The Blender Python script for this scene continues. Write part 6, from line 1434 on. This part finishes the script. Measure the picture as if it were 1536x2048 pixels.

------------------------------------------------------------------------

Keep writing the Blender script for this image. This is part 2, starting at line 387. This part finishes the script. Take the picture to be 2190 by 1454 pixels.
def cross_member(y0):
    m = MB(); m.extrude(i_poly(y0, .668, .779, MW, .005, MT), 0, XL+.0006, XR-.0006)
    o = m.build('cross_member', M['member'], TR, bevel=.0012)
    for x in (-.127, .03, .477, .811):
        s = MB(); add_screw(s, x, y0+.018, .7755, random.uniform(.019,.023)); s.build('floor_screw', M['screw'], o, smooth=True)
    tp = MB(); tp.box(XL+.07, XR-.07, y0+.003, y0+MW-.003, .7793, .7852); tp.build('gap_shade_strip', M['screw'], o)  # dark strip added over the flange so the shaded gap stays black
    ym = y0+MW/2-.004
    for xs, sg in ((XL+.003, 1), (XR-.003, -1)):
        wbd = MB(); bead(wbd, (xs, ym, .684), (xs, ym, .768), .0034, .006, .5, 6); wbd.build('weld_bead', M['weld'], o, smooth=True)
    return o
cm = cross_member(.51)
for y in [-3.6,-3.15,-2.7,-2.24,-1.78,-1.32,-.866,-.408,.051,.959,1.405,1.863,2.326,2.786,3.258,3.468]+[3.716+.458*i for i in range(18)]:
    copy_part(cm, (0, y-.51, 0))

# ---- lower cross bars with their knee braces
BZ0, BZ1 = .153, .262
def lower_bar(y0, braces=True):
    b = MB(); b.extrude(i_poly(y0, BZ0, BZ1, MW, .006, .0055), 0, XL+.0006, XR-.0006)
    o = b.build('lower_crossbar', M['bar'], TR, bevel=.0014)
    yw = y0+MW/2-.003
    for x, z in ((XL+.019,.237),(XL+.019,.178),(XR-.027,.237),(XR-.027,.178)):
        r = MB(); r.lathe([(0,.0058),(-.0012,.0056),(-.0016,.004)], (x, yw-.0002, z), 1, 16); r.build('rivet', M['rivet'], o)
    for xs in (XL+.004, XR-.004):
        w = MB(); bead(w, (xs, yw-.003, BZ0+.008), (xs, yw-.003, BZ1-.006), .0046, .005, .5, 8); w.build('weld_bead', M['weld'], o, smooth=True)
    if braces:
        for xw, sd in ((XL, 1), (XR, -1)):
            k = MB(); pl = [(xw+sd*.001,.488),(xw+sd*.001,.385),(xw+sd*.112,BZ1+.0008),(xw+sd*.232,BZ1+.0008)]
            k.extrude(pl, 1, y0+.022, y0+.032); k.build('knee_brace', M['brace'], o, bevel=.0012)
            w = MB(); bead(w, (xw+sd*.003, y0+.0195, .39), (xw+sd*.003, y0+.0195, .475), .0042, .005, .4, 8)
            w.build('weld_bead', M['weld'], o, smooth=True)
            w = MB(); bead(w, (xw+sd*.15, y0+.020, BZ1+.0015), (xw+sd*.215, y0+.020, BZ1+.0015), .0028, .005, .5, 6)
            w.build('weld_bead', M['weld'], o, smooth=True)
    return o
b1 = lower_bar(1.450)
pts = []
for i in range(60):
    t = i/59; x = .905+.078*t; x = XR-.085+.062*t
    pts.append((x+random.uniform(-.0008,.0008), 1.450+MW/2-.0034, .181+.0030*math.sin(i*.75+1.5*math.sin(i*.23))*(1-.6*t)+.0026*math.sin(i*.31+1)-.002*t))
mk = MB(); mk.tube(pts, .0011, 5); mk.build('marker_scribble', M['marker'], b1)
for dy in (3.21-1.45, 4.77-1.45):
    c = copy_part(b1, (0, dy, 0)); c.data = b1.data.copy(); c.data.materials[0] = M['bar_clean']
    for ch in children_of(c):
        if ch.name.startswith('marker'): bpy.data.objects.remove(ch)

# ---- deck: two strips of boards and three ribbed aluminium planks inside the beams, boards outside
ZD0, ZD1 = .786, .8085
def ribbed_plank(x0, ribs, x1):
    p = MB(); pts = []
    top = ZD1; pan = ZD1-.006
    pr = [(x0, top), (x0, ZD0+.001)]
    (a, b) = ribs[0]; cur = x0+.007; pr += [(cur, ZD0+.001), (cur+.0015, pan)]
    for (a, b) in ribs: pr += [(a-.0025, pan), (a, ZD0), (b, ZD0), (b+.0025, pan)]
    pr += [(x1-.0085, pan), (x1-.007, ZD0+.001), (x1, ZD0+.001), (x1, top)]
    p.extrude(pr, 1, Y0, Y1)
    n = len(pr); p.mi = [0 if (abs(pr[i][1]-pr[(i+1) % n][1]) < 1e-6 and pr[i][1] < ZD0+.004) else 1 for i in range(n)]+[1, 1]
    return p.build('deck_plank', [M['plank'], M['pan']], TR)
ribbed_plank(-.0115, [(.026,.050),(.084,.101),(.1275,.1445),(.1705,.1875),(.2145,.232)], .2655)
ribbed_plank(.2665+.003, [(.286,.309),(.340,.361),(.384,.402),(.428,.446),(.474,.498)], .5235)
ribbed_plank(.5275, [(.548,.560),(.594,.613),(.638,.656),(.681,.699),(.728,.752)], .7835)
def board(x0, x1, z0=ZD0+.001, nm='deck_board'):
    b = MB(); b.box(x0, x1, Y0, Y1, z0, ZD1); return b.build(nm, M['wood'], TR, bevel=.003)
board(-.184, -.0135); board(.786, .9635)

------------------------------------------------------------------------

> WHAT THE TASK REQUIRES
Reproduce, without alteration, solely the lines beginning at the line that includes "Keep writing the" and ending at the line that includes "copy_part(cm, (0, y-.51, 0))", both lines included.

> EXERCISE SOLUTION
Keep writing the Blender script for this image. This is part 2, starting at line 387. This part finishes the script. Take the picture to be 2190 by 1454 pixels.
def cross_member(y0):
    m = MB(); m.extrude(i_poly(y0, .668, .779, MW, .005, MT), 0, XL+.0006, XR-.0006)
    o = m.build('cross_member', M['member'], TR, bevel=.0012)
    for x in (-.127, .03, .477, .811):
        s = MB(); add_screw(s, x, y0+.018, .7755, random.uniform(.019,.023)); s.build('floor_screw', M['screw'], o, smooth=True)
    tp = MB(); tp.box(XL+.07, XR-.07, y0+.003, y0+MW-.003, .7793, .7852); tp.build('gap_shade_strip', M['screw'], o)  # dark strip added over the flange so the shaded gap stays black
    ym = y0+MW/2-.004
    for xs, sg in ((XL+.003, 1), (XR-.003, -1)):
        wbd = MB(); bead(wbd, (xs, ym, .684), (xs, ym, .768), .0034, .006, .5, 6); wbd.build('weld_bead', M['weld'], o, smooth=True)
    return o
cm = cross_member(.51)
for y in [-3.6,-3.15,-2.7,-2.24,-1.78,-1.32,-.866,-.408,.051,.959,1.405,1.863,2.326,2.786,3.258,3.468]+[3.716+.458*i for i in range(18)]:
    copy_part(cm, (0, y-.51, 0))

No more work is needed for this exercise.